** start **

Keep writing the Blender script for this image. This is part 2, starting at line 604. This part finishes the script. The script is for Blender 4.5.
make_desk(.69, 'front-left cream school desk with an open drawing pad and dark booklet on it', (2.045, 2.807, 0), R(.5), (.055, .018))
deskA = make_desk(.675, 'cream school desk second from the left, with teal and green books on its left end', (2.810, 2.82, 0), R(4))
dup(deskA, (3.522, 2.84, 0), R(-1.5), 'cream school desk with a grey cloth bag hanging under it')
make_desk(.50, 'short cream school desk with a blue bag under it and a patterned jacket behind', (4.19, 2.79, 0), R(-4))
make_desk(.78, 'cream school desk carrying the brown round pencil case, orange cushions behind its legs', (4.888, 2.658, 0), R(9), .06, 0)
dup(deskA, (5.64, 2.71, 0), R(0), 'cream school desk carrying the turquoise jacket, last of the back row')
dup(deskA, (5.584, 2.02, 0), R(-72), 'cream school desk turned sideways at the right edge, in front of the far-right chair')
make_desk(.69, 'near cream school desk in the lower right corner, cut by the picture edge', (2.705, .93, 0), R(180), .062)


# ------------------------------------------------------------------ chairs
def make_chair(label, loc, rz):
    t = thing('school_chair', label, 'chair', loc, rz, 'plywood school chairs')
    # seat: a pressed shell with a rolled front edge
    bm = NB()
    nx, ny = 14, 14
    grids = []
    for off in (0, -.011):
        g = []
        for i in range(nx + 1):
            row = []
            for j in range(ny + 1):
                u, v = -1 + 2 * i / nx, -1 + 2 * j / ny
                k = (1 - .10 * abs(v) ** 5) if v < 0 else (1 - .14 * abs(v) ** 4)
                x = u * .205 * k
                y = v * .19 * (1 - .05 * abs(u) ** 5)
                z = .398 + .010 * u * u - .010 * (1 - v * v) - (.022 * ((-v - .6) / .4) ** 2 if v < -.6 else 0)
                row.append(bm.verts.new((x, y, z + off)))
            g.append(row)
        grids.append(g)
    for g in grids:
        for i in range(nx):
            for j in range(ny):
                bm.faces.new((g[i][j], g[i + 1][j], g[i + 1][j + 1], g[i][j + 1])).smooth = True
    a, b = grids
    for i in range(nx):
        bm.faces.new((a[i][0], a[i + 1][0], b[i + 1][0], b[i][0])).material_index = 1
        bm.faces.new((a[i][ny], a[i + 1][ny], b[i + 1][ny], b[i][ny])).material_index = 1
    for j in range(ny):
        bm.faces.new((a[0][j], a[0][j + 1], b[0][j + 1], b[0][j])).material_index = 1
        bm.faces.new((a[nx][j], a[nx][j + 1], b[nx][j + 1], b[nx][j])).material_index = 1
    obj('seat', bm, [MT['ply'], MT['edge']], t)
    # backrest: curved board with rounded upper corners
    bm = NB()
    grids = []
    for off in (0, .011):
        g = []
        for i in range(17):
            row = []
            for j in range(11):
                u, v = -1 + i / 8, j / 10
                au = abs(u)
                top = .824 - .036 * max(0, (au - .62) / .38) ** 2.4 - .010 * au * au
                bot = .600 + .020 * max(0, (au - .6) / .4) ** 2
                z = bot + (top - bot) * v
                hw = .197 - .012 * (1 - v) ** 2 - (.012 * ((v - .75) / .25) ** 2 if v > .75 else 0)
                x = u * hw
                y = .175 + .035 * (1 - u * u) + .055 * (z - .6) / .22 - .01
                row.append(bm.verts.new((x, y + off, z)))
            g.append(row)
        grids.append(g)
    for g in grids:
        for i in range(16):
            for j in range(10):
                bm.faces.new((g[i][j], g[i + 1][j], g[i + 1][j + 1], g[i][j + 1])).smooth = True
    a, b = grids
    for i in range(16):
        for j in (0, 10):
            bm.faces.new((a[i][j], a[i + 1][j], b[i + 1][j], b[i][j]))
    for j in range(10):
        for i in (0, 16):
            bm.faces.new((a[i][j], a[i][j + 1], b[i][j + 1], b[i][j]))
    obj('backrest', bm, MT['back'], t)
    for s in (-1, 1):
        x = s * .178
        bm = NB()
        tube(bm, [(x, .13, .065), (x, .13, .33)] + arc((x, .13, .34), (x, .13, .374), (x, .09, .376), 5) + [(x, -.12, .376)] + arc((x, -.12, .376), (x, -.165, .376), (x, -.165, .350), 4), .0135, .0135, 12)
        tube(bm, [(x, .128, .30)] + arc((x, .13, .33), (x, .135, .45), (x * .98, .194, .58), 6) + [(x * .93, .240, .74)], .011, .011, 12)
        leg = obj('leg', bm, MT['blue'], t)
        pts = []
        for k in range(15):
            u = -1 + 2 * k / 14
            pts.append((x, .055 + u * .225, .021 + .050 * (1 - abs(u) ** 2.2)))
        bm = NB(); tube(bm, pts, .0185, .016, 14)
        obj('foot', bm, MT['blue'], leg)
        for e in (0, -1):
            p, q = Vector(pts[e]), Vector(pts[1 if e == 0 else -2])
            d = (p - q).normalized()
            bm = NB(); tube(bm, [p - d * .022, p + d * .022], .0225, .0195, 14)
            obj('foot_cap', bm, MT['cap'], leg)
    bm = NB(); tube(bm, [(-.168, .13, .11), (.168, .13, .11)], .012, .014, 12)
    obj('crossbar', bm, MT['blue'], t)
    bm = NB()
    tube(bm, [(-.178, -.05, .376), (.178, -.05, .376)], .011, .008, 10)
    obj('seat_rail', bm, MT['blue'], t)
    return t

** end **

WHAT YOU ARE ASKED TO DO:
Repeat the material above in full, exactly as it stands.

SOLVED EXERCISE:
Keep writing the Blender script for this image. This is part 2, starting at line 604. This part finishes the script. The script is for Blender 4.5.
make_desk(.69, 'front-left cream school desk with an open drawing pad and dark booklet on it', (2.045, 2.807, 0), R(.5), (.055, .018))
deskA = make_desk(.675, 'cream school desk second from the left, with teal and green books on its left end', (2.810, 2.82, 0), R(4))
dup(deskA, (3.522, 2.84, 0), R(-1.5), 'cream school desk with a grey cloth bag hanging under it')
make_desk(.50, 'short cream school desk with a blue bag under it and a patterned jacket behind', (4.19, 2.79, 0), R(-4))
make_desk(.78, 'cream school desk carrying the brown round pencil case, orange cushions behind its legs', (4.888, 2.658, 0), R(9), .06, 0)
dup(deskA, (5.64, 2.71, 0), R(0), 'cream school desk carrying the turquoise jacket, last of the back row')
dup(deskA, (5.584, 2.02, 0), R(-72), 'cream school desk turned sideways at the right edge, in front of the far-right chair')
make_desk(.69, 'near cream school desk in the lower right corner, cut by the picture edge', (2.705, .93, 0), R(180), .062)


# ------------------------------------------------------------------ chairs
def make_chair(label, loc, rz):
    t = thing('school_chair', label, 'chair', loc, rz, 'plywood school chairs')
    # seat: a pressed shell with a rolled front edge
    bm = NB()
    nx, ny = 14, 14
    grids = []
    for off in (0, -.011):
        g = []
        for i in range(nx + 1):
            row = []
            for j in range(ny + 1):
                u, v = -1 + 2 * i / nx, -1 + 2 * j / ny
                k = (1 - .10 * abs(v) ** 5) if v < 0 else (1 - .14 * abs(v) ** 4)
                x = u * .205 * k
                y = v * .19 * (1 - .05 * abs(u) ** 5)
                z = .398 + .010 * u * u - .010 * (1 - v * v) - (.022 * ((-v - .6) / .4) ** 2 if v < -.6 else 0)
                row.append(bm.verts.new((x, y, z + off)))
            g.append(row)
        grids.append(g)
    for g in grids:
        for i in range(nx):
            for j in range(ny):
                bm.faces.new((g[i][j], g[i + 1][j], g[i + 1][j + 1], g[i][j + 1])).smooth = True
    a, b = grids
    for i in range(nx):
        bm.faces.new((a[i][0], a[i + 1][0], b[i + 1][0], b[i][0])).material_index = 1
        bm.faces.new((a[i][ny], a[i + 1][ny], b[i + 1][ny], b[i][ny])).material_index = 1
    for j in range(ny):
        bm.faces.new((a[0][j], a[0][j + 1], b[0][j + 1], b[0][j])).material_index = 1
        bm.faces.new((a[nx][j], a[nx][j + 1], b[nx][j + 1], b[nx][j])).material_index = 1
    obj('seat', bm, [MT['ply'], MT['edge']], t)
    # backrest: curved board with rounded upper corners
    bm = NB()
    grids = []
    for off in (0, .011):
        g = []
        for i in range(17):
            row = []
            for j in range(11):
                u, v = -1 + i / 8, j / 10
                au = abs(u)
                top = .824 - .036 * max(0, (au - .62) / .38) ** 2.4 - .010 * au * au
                bot = .600 + .020 * max(0, (au - .6) / .4) ** 2
                z = bot + (top - bot) * v
                hw = .197 - .012 * (1 - v) ** 2 - (.012 * ((v - .75) / .25) ** 2 if v > .75 else 0)
                x = u * hw
                y = .175 + .035 * (1 - u * u) + .055 * (z - .6) / .22 - .01
                row.append(bm.verts.new((x, y + off, z)))
            g.append(row)
        grids.append(g)
    for g in grids:
        for i in range(16):
            for j in range(10):
                bm.faces.new((g[i][j], g[i + 1][j], g[i + 1][j + 1], g[i][j + 1])).smooth = True
    a, b = grids
    for i in range(16):
        for j in (0, 10):
            bm.faces.new((a[i][j], a[i + 1][j], b[i + 1][j], b[i][j]))
    for j in range(10):
        for i in (0, 16):
            bm.faces.new((a[i][j], a[i][j + 1], b[i][j + 1], b[i][j]))
    obj('backrest', bm, MT['back'], t)
    for s in (-1, 1):
        x = s * .178
        bm = NB()
        tube(bm, [(x, .13, .065), (x, .13, .33)] + arc((x, .13, .34), (x, .13, .374), (x, .09, .376), 5) + [(x, -.12, .376)] + arc((x, -.12, .376), (x, -.165, .376), (x, -.165, .350), 4), .0135, .0135, 12)
        tube(bm, [(x, .128, .30)] + arc((x, .13, .33), (x, .135, .45), (x * .98, .194, .58), 6) + [(x * .93, .240, .74)], .011, .011, 12)
        leg = obj('leg', bm, MT['blue'], t)
        pts = []
        for k in range(15):
            u = -1 + 2 * k / 14
            pts.append((x, .055 + u * .225, .021 + .050 * (1 - abs(u) ** 2.2)))
        bm = NB(); tube(bm, pts, .0185, .016, 14)
        obj('foot', bm, MT['blue'], leg)
        for e in (0, -1):
            p, q = Vector(pts[e]), Vector(pts[1 if e == 0 else -2])
            d = (p - q).normalized()
            bm = NB(); tube(bm, [p - d * .022, p + d * .022], .0225, .0195, 14)
            obj('foot_cap', bm, MT['cap'], leg)
    bm = NB(); tube(bm, [(-.168, .13, .11), (.168, .13, .11)], .012, .014, 12)
    obj('crossbar', bm, MT['blue'], t)
    bm = NB()
    tube(bm, [(-.178, -.05, .376), (.178, -.05, .376)], .011, .008, 10)
    obj('seat_rail', bm, MT['blue'], t)
    return t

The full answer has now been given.